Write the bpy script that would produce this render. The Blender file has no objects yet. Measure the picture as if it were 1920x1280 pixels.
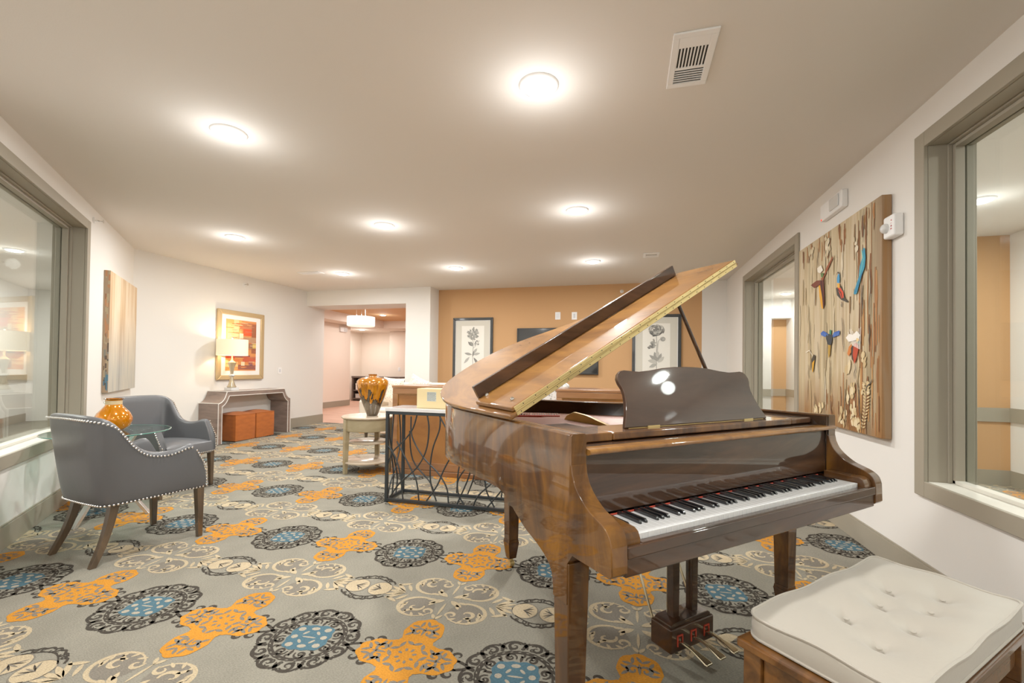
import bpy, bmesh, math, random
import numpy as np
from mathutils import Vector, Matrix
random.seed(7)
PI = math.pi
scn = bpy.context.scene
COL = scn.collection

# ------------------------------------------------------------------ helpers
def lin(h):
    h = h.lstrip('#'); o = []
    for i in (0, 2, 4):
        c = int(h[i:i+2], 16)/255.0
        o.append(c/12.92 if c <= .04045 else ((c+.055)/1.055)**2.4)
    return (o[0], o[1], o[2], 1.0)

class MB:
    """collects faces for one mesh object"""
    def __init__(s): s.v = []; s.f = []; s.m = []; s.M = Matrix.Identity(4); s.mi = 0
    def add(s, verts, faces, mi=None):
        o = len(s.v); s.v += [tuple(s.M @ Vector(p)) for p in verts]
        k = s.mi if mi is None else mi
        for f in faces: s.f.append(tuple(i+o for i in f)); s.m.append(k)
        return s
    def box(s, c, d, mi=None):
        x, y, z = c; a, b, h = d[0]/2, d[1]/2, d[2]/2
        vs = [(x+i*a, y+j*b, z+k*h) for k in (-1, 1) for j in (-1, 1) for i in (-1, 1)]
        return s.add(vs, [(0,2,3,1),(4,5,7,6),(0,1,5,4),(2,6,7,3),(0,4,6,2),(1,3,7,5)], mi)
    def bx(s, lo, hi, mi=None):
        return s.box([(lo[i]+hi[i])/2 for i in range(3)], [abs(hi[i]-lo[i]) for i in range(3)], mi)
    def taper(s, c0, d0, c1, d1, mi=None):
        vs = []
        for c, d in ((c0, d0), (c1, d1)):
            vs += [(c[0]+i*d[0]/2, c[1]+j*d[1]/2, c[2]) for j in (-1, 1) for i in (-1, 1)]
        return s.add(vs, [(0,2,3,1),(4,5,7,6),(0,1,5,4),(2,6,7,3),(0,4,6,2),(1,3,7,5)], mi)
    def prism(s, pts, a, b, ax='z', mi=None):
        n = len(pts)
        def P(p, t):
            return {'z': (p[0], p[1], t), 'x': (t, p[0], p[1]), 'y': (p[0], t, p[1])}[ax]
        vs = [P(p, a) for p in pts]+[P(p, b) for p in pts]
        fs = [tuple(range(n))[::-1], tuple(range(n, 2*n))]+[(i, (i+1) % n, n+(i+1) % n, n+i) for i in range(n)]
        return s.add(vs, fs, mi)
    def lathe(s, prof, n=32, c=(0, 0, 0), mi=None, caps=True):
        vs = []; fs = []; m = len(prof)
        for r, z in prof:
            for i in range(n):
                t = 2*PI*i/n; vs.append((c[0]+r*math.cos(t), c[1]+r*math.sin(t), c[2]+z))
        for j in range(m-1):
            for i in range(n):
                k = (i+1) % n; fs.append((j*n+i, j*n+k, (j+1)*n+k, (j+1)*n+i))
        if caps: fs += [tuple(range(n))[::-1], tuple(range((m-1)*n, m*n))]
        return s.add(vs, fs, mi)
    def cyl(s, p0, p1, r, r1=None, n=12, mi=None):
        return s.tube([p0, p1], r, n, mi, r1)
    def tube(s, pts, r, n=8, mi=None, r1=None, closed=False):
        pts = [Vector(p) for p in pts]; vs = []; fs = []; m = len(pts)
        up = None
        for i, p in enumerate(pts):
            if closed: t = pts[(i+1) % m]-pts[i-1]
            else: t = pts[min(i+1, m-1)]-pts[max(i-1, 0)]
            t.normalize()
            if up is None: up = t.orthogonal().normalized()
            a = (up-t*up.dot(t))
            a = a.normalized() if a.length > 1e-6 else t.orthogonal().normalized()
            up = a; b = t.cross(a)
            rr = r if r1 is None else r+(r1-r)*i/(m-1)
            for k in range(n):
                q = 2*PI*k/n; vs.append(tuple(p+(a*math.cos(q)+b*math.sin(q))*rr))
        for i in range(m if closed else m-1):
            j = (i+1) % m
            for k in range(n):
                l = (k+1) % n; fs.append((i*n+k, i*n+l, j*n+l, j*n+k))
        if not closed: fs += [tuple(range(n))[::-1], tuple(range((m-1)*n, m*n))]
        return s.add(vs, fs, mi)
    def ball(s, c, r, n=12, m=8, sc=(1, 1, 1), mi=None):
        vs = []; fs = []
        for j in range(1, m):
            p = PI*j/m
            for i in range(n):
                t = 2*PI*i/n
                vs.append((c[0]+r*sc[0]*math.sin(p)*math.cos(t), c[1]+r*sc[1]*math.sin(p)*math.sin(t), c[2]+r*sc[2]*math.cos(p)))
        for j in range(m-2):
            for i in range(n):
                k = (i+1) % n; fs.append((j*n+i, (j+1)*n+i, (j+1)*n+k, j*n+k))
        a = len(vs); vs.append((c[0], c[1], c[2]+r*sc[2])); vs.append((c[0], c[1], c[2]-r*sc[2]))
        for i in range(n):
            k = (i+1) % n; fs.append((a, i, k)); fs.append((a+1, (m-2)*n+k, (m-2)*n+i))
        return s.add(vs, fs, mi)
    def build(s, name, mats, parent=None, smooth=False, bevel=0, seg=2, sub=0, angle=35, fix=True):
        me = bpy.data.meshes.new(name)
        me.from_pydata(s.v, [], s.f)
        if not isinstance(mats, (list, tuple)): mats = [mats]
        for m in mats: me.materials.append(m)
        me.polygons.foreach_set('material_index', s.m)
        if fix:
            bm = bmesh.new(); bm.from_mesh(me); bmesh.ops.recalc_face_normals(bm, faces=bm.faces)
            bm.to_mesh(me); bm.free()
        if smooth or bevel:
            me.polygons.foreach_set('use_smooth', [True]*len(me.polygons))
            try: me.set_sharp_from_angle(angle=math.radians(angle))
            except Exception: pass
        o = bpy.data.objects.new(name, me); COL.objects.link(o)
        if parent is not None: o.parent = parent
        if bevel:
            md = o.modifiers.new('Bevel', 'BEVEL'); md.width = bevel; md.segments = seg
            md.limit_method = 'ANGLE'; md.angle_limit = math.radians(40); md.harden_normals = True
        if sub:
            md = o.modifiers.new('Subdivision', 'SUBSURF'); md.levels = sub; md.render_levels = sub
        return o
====
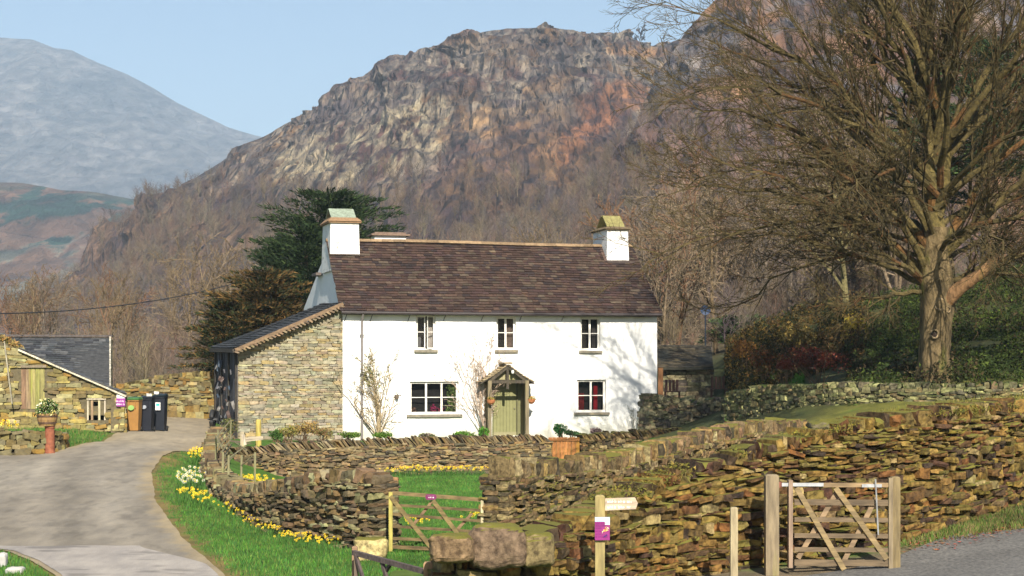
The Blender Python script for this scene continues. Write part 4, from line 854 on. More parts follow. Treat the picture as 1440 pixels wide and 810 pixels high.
====
The task:
Leave the pictures out, then copy word for word only the lines from the one containing "Write the bpy" through the one containing "COL = scn.collection", both included.

In response:
Write the bpy script that would produce this render. The Blender file has no objects yet. Measure the picture as if it were 1920x1280 pixels.
import bpy, bmesh, math, random
import numpy as np
from mathutils import Vector, Matrix
random.seed(7)
PI = math.pi
scn = bpy.context.scene
COL = scn.collection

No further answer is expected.